A mio nonno che, diciannovenne, sopravvisse alla carneficina di Al Alamein e riuscì successivamente ad arrivare a Lampedusa su un barcone, come gli attuali migranti, e che quando ero bambino si è assunto il difficile compito di raccontarmi cosa era realmente successo
Al fratello di mio nonno che, internato in un campo di prigionia in Germania, riuscì a fine guerra a tornare in bicicletta e per tutta la vita non riusciva a prender sonno se non aveva accanto a sé un sacco di patate, perché nella sua mente ormai perduta rappresentavano l'unico simbolo di sopravvivenza
A mia zia che, dodicenne, fu violentata da un branco di nazisti in fuga davanti agli occhi del padre obbligato ad assistere
Ai miei zii Livi costretti a scappare in Francia dopo aver subito angherie fasciste tali che, fino alla morte, il figlio Ivo Livi, fuggito ventenne e diventato successivamente famoso come Yves Montand, ha sempre rifiutato ogni offerta di cittadinanza onoraria da parte dei vari sindaci di Monsummano, come forma di riconciliazione, tanto era l'orrore a cui aveva dovuto assistere.

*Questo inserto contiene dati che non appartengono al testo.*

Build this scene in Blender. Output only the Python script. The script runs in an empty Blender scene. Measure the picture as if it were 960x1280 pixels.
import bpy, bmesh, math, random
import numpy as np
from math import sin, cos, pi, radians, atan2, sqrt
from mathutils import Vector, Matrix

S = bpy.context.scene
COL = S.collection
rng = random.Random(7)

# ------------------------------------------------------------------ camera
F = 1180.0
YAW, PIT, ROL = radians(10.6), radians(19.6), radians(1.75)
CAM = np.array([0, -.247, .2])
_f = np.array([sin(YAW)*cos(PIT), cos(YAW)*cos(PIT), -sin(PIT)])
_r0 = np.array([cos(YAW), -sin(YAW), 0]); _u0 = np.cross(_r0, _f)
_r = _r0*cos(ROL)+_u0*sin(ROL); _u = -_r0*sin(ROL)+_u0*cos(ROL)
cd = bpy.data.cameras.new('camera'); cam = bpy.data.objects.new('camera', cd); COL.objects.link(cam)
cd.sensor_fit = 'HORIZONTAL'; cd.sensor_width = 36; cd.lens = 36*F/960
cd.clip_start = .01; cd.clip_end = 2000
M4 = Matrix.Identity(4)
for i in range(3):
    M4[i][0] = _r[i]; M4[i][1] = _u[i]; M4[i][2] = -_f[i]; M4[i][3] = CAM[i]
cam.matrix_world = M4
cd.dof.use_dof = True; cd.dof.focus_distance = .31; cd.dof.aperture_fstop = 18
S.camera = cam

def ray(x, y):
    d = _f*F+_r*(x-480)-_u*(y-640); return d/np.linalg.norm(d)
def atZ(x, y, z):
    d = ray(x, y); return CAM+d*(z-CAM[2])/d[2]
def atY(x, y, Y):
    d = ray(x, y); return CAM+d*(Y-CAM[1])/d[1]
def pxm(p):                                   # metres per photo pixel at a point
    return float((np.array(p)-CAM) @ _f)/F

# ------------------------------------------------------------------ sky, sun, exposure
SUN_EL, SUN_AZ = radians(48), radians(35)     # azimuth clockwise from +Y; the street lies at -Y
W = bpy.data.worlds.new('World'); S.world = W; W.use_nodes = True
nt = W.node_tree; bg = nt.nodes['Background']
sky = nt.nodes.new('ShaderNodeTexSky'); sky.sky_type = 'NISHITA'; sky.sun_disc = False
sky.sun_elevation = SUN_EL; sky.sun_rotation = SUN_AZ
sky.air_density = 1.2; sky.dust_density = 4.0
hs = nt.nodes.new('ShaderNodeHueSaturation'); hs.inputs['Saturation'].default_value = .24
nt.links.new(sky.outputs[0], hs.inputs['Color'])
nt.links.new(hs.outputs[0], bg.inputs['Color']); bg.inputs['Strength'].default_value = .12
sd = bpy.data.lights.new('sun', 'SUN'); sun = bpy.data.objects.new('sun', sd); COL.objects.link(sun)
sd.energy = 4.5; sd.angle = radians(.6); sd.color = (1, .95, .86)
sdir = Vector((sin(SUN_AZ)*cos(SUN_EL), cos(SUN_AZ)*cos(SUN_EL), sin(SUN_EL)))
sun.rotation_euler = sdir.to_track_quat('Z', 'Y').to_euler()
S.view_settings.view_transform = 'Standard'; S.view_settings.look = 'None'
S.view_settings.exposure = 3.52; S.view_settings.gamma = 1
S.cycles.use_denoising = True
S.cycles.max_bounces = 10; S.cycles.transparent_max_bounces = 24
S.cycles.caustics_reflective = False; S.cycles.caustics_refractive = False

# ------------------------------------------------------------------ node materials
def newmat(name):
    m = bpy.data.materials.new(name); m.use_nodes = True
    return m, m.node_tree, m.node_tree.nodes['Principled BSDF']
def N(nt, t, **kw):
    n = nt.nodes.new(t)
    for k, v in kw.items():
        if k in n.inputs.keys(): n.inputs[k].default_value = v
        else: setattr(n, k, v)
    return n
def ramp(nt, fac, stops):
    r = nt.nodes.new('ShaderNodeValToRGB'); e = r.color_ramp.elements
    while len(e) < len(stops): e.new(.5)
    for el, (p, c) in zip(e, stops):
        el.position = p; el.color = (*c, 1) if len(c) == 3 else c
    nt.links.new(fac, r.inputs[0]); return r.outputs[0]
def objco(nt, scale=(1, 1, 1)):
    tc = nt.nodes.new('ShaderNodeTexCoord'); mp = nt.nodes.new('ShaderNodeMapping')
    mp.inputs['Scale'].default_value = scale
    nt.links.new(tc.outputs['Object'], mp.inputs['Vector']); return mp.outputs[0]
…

Ai milioni di persone che furono spazzati via dai loro affetti e dalla loro quotidianità da una follia inimmaginabile.
Il mio pensiero va a tutti loro, e la mia infinita riconoscenza a chi, a costo della vita, pose fine a tutto questo.
Settant'anni sembrano tanti, forse troppi, ma credo sia doveroso ricordarlo, anche se, alla luce di quel che succede ancor oggi in varie parti del mondo, pare che non abbiamo imparato niente dagli errori del passato.